Expanding Middle Class

According to the standards set by the Asian Development Bank, just over a quarter of India’s 1.2 billion people fall into the middle class. However, in sheer numbers, that’s about as many people as the population of the United States. According to different projections, India’s middle class is expected to grow to anywhere between 500 million and 1 billion by 2025.

And these numbers should suggest a booming real estate market.

However, recent data from property consultancy Liases Foras Real Estate Rating and Research Pvt. Ltd. shows that the market in the National Capital Region (NCR) around Delhi is actually slowing. Only 9,020 housing units were sold between January and March, compared to 15,053 units during the same period last year.

It isn’t prices that are keeping buyers away. Discounts, easy installment schemes, and even offers of free cars and flatscreen TVs, haven’t helped the sale of real estate in the NCR. Property advisers point to the fact that buyers now trust developers less than ever, owing to the large number of buyers who have fallen prey to scams and delayed projects.

A Bill to End All Sorrow

In 2013 the government finally proposed legislation, the Real Estate (Regulation and Development) Bill, that would protect the interests of homebuyers. 

The middle class welcomed it. It would ensure safer homes delivered on time. Buyers wouldn’t be hoodwinked into paying more for less, and they wouldn’t end up unknowingly living in illegally built apartments.

The expectation is that established protections for potential homebuyers would fuel a new era of apartments tower projects, especially in growing urban centers.

Introduced by the former Indian National Congress-led coalition government, it included provisions like setting up a regulatory body to monitor projects. Developers would be required to register with and submit all plans to this body before beginning any projects, including layout plans and the schedule for completion.

It also mandated that developers set aside 70 percent of the funds paid by buyers in a separate bank account, to prevent their use for unrelated projects, although it would have allowed states to reduce this percentage later as states saw fit.

The passage of this bill would not only have protected buyers’ interests, it would have been instrumental in combatting India’s huge black money problem.
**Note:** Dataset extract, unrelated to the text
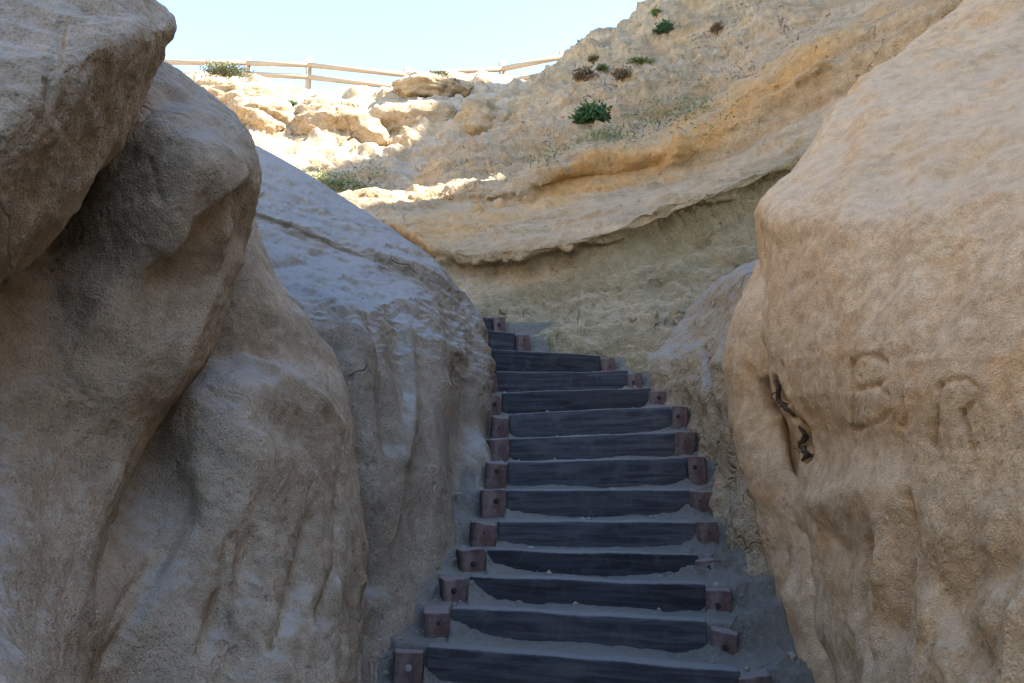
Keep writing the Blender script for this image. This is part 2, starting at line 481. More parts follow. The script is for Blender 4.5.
for k, row in enumerate(sh_rows):
    a_, b_ = np.array(row[4]), np.array(row[5])
    ins = SLOT.get(k) or (tuple(a_ + (b_ - a_) * 0.5), tuple(a_ + (b_ - a_) * 0.78))
    row[5:5] = list(ins)
sh = Sheet(sh_rows, 620, 620)
V = sh.V
x, y, f = project(V)
lower = smooth(0, 80, y - (290 + 0.45 * np.clip(x - 340, 0, 160)))
upper = 1 - lower
d = 0.06 * fbm(V, 0.9, 3, 0.5, 2.0) + 0.008 * fbm(V, 5, 4, 0.55, 7.0)
d = d + lower * (0.13 * fbm(V, 1.2, 2, 0.4, 21.0, (1.3, 1.3, 0.5)) + 0.03 * (ridged(V, 1.6, 2, 25.0, (1.4, 1.4, 0.5)) - 0.9) + 0.02)
d = d + upper * (0.02 * (ridged(V, 2.0, 4, 33.0, (1, 1, 3.0)) - 1) + 0.010 * np.abs(fbm(V, 9, 3, 0.55, 5.0)) + 0.02 * fbm(V, 3, 3, 0.5, 15))
sh.push(d * smooth(7.6, 6.7, V[:, 1] - 0 * V[:, 0]) * 0.9 + d * 0.1)
ledge = [(284, 226), (322, 242), (348, 240), (378, 256), (404, 265), (440, 280), (462, 296)]
sh.carve([(a, b - 3) for a, b in ledge], 0.05, -0.022)
sh.carve([(a, b + 4) for a, b in ledge], 0.04, 0.018)
sh.carve([(272, 268), (300, 262), (335, 272), (372, 290)], 0.035, 0.02)
sh.carve([(330, 345), (350, 395), (362, 450), (372, 520), (375, 580)], 0.09, 0.09)
sh.carve([(372, 320), (384, 380), (388, 440)], 0.07, 0.04)
sh.carve([(300, 290), (340, 310), (365, 345)], 0.07, -0.05)
sh.carve([(405, 330), (410, 400), (402, 460)], 0.06, -0.05)
OUT3 = P(365, 690, 5.0)
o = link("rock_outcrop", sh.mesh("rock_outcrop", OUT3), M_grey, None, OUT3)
tag(o, "blue grey dust covered sandstone shoulder sloping down to the left ends of the timber steps", "rock")

# ------------------------------------------------------------------ right: big wall with the carved letters
wall = Sheet([
    [("w", 34, 16, -3), ("w", 34, 13, -3), ("w", 34, 11, -3), ("w", 34, 9, -3), ("w", 34, 7, -3), ("w", 34, 5, -3), ("w", 34, 1.5, -3), ("w", 34, -5, -3)],
    [("w", 26, 16, 16), ("w", 26, 13, 16), ("w", 26, 11, 16), ("w", 26, 9, 16), ("w", 26, 7, 16), ("w", 26, 5, 15), ("w", 26, 1.5, 14), ("w", 26, -5, 12)],
    [("w", 16, 14, 20), ("w", 15, 12, 20), ("w", 14, 10.5, 20), ("w", 13, 9, 20), ("w", 12, 7.5, 19.5), ("w", 11.5, 5, 18.5), ("w", 11, 1.5, 17), ("w", 11, -5, 15)],
    [("w", 8.6, 12.5, 12.6), ("w", 8.2, 10.8, 12.6), ("w", 8, 9.6, 12.6), ("w", 7.8, 8.4, 12.6), ("w", 7.5, 7, 12.5), ("w", 7.2, 5, 12.2), ("w", 7.0, 1.5, 11.4), ("w", 7, -5, 10)],
    [(1080, -120, 10.), (1066, -120, 9.0), (1060, -120, 8.2), (1090, -120, 7.6), (1130, -130, 7.1), (1200, -160, 6.6), ("w", 5.0, 2.2, 6.4), ("w", 4.9, -3, 5.6)],
    [(1000, 0, 8.6), (972, 0, 7.6), (965, 0, 6.95), (990, 0, 6.6), (1030, 0, 6.15), (1095, 0, 5.5), ("w", 3.9, 2.6, 4.6), ("w", 3.8, -1.5, 4.0)],
    [(920, 60, 7.8), (896, 60, 6.7), (893, 60, 6.15), (926, 60, 5.7), (975, 60, 5.15), (1050, 60, 4.45), (1190, 60, 3.6), (1480, 60, 2.9)],
    [(862, 110, 7.2), (840, 112, 6.0), (838, 112, 5.2), (872, 112, 4.75), (930, 112, 4.3), (1010, 112, 3.75), (1150, 112, 3.1), (1400, 112, 2.5)],
    [(825, 170, 6.7), (798, 168, 5.6), (804, 168, 4.85), (842, 168, 4.32), (905, 168, 3.85), (990, 168, 3.3), (1130, 168, 2.7), (1380, 168, 2.2)],
    [(800, 215, 6.2), (762, 212, 5.2), (764, 214, 4.62), (806, 216, 4.1), (880, 216, 3.58), (980, 216, 3.0), (1120, 216, 2.45), (1370, 216, 2.0)],
    [(800, 260, 6.2), (764, 260, 5.1), (768, 260, 4.5), (808, 260, 4.0), (882, 260, 3.45), (985, 260, 2.85), (1115, 260, 2.3), (1360, 260, 1.9)],
    [(800, 340, 6.0), (762, 340, 5.0), (763, 340, 4.42), (803, 340, 3.92), (880, 340, 3.3), (985, 340, 2.7), (1112, 340, 2.22), (1350, 340, 1.8)],
    [(800, 390, 5.9), (774, 390, 4.9), (772, 390, 4.34), (808, 392, 3.85), (882, 392, 3.25), (985, 392, 2.65), (1110, 392, 2.18), (1350, 392, 1.78)],
    [(820, 445, 5.6), (800, 448, 4.75), (802, 448, 4.22), (832, 448, 3.75), (895, 448, 3.2), (985, 448, 2.63), (1110, 448, 2.15), (1350, 448, 1.75)],
    [(820, 500, 5.5), (800, 500, 4.6), (800, 502, 4.1), (830, 502, 3.62), (892, 502, 3.12), (985, 502, 2.58), (1110, 502, 2.1), (1350, 502, 1.7)],
    [(830, 560, 5.4), (815, 560, 4.5), (814, 560, 4.05), (840, 560, 3.62), (898, 560, 3.1), (985, 560, 2.55), (1108, 560, 2.06), (1350, 560, 1.65)],
    [(840, 620, 5.2), (818, 620, 4.4), (816, 620, 3.98), (842, 620, 3.55), (900, 620, 3.03), (985, 620, 2.48), (1105, 620, 2.0), (1350, 620, 1.6)],
    [(850, 690, 5.0), (834, 690, 4.3), (832, 690, 3.88), (855, 690, 3.45), (905, 690, 2.95), (985, 690, 2.4), (1105, 690, 1.92), (1350, 690, 1.55)],
    [(860, 860, 4.8), (842, 860, 4.1), (842, 860, 3.6), (862, 860, 3.2), (910, 860, 2.75), (985, 860, 2.2), (1105, 860, 1.75), (1350, 860, 1.4)],
], 760, 760)
V = wall.V
x, y, f = project(V)
d = 0.045 * fbm(V, 1.1, 3, 0.5, 40.0) + 0.010 * fbm(V, 6, 3, 0.5, 3.0) + 0.003 * perlin(V * 40)
d = d + smooth(480, 580, y) * 0.035 * ridged(V, 1.6, 2, 8.0, (1.4, 1.4, 0.35))
d = d + smooth(180, 60, y) * 0.05 * fbm(V, 1.6, 4, 0.6, 61.0)
d = d + 0.003 * perlin(V * np.array([2.5, 2.5, 22])) + 0.004 * (ridged(V, 4, 3, 2.0) - 0.8) + 0.020 * fbm(V, 2.6, 3, 0.5, 5.0, (1.2, 1.2, 0.3))
wall.push(d)
for pts, w, dep in [
    ([(852, 92), (842, 130), (828, 175)], 0.08, 0.03), ([(872, 110), (862, 160), (845, 230)], 0.08, -0.03),
    ([(900, 125), (890, 200), (880, 290)], 0.09, 0.03), ([(960, 150), (945, 230), (940, 320)], 0.11, 0.03),
    ([(1020, 135), (960, 160), (900, 215), (880, 260)], 0.10, 0.035),
    ([(905, 500), (908, 560), (898, 630)], 0.045, 0.05), ([(870, 545), (858, 600), (862, 660)], 0.045, 0.045),
    ([(925, 575), (945, 620), (975, 660)], 0.07, 0.05), ([(880, 520), (880, 580)], 0.05, -0.03),
    ([(812, 520), (840, 548), (870, 560)], 0.06, 0.015), ([(815, 505), (850, 490), (900, 500)], 0.08, -0.03),
    ([(1000, 560), (960, 590)], 0.09, 0.04), ([(782, 365), (792, 395), (800, 420)], 0.02, 0.02),
]:
    wall.carve(pts, w, dep)
# the carved letters
L = [[(851, 363), (852, 395), (854, 430)], [(849, 366), (860, 357), (874, 355), (886, 364), (887, 377), (876, 386), (856, 390)],
     [(876, 386), (888, 396), (890, 411), (880, 423), (856, 431)],
     [(902, 397), (905, 415), (904, 428), (898, 426)],
     [(938, 386), (936, 410), (934, 445)], [(934, 389), (948, 380), (964, 380), (975, 388), (973, 402), (961, 413)],
     [(959, 414), (966, 430), (971, 449)]]
for k, s in enumerate(L):
    soft = 1.0
    wall.carve(s, 0.0115, {0: 0.038, 4: 0.036, 6: 0.026}.get(k, 0.016))
ROOT_PIX = [[(772, 380), (777, 390), (776, 399), (786, 408), (792, 418)], [(797, 426), (803, 435), (799, 445), (805, 452), (802, 462)],
            [(786, 462), (794, 455), (803, 449)]]
ROOT_PTS = [[wall.at(*p)[0] for p in r_] for r_ in ROOT_PIX]
for pts, w_, d_ in [([(775, 386), (779, 398)], 0.034, 0.20), ([(789, 408), (792, 415)], 0.026, 0.16), ([(803, 430), (804, 444)], 0.034, 0.22),
                    ([(808, 452), (803, 462)], 0.028, 0.16), ([(784, 402), (800, 424)], 0.03, 0.06)]:
    wall.carve(pts, w_, d_)
OUT4 = P(1000, 690, 3.2)
lobe = Sheet([
    [(860, 235, 6.6), (830, 235, 6.2), (795, 240, 5.8), (772, 250, 5.5), (765, 262, 5.5), (765, 262, 5.8), (790, 262, 6.8)],
    [(860, 255, 5.6), (820, 260, 5.2), (785, 268, 4.95), (765, 274, 4.95), (752, 286, 5.1), (752, 290, 5.5), (780, 290, 6.6)],
    [(860, 310, 5.00), (820, 312, 4.78), (780, 314, 4.52), (757, 316, 4.67), (741, 318, 5.00), (743, 320, 5.50), (775, 322, 6.50)],
    [(860, 365, 4.90), (820, 368, 4.70), (782, 370, 4.46), (752, 368, 4.68), (735, 366, 4.92), (737, 368, 5.40), (770, 370, 6.40)],
    [(860, 410, 4.85), (820, 412, 4.68), (790, 412, 4.50), (758, 412, 4.62), (739, 412, 4.84), (740, 412, 5.30), (775, 412, 6.30)],
    [(860, 450, 4.70), (825, 452, 4.54), (795, 452, 4.40), (764, 452, 4.52), (745, 452, 4.74), (747, 452, 5.20), (780, 452, 6.20)],
    [(870, 510, 4.50), (835, 510, 4.34), (808, 510, 4.16), (785, 510, 4.34), (765, 508, 4.58), (768, 508, 5.10), (800, 508, 6.00)],
    [(870, 560, 4.40), (840, 560, 4.22), (815, 560, 4.04), (794, 560, 4.24), (774, 558, 4.48), (777, 558, 5.00), (810, 558, 6.00)],
    [(880, 620, 4.20), (850, 620, 4.02), (825, 620, 3.88), (806, 620, 4.00), (784, 618, 4.30), (788, 618, 4.90), (820, 618, 5.80)],
    [(880, 690, 4.05), (855, 690, 3.86), (835, 690, 3.73), (818, 690, 3.85), (800, 688, 4.12), (803, 688, 4.80), (830, 688, 5.60)],
    [(885, 860, 3.80), (860, 860, 3.58), (840, 860, 3.45), (825, 860, 3.62), (810, 860, 3.90), (812, 860, 4.50), (835, 860, 5.40)],
], 260, 460)
V = lobe.V
lobe.push(0.04 * fbm(V, 1.6, 3, 0.5, 50.0) + 0.012 * fbm(V, 7, 3, 0.5, 1.0) + 0.03 * ridged(V, 1.7, 2, 9.0, (1.5, 1.5, 0.4)))
lobe.carve([(778, 388), (790, 410), (798, 440), (800, 465)], 0.05, 0.09)
lobe.carve([(768, 390), (774, 402)], 0.045, 0.26)
lobe.carve([(784, 408), (790, 416)], 0.035, 0.22)
lobe.carve([(796, 430), (798, 455)], 0.055, 0.26)
t = thing("rock_outcrop", "tall warm tan sandstone wall with the letters B and R cut into its face", "rock", OUT4)
link("carved_face", wall.mesh("carved_face", OUT4), M_tan, t)
link("side_lobe", lobe.mesh("side_lobe", OUT4), M_tan, t)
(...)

The unregulated real estate market has become a major channel for investment of unaccounted-for cash.

However, since the bill was introduced so close to the 2014 national election, it was never voted on by Parliament.

Watered Down Rights

Modi’s pro-business Bharatiya Janata Party (BJP) won the country’s national election by a landslide. When it came into power, it made several changes watering down the Real Estate Bill’s protections for homeowners, and announced plans to bring it to a vote during the current session of Parliament, which is expected to conclude this week.

The changes made by the BJP include reducing the percentage of funds to be set aside from 70 percent to 50 percent, and writing in a clause that would allow delayed projects to escape being penalized.

While the previous bill had very clear definitions for calculating square footage area, the amendment muddied that too, leaving room for uncertainty as to how much area the buyer would actually pay for.

Builder-Politician Alliance

Critics said the changes reflect the strong ties between politicians and builders that exist in India.

It is a well-known fact that the two groups are in cahoots. Legally, big developers are an important source of campaign funding. Illegally, politicians and builders have often allegedly made secret deals for personal profit. Even states’ chief ministers have been accused of embezzling money through big development projects.

Passing a bill that would limit a developer’s freedom to move funds could potentially hurt corrupt politicians, an embedded problem that has dogged India’s ability to enact reforms time and time again.

After 10 years in power, even the previous government only introduced the bill toward the end of its second term—a move widely seen as an obvious ploy to win middle-class votes.

While the Congress Party, now part of the opposition, has hardened its stance on the changes made by the Modi government, it would be prudent to note that last fact.

Last week the Congress Party Vice President Rahul Gandhi spoke to homebuyers in Delhi and indicated that he would be present at a protest against the passage of what many, including his party, believe is pro-builder rather than pro-buyer.

On Wednesday, May 6, a united opposition of national and state parties forced the government to refer the bill to a select committee for scrutiny.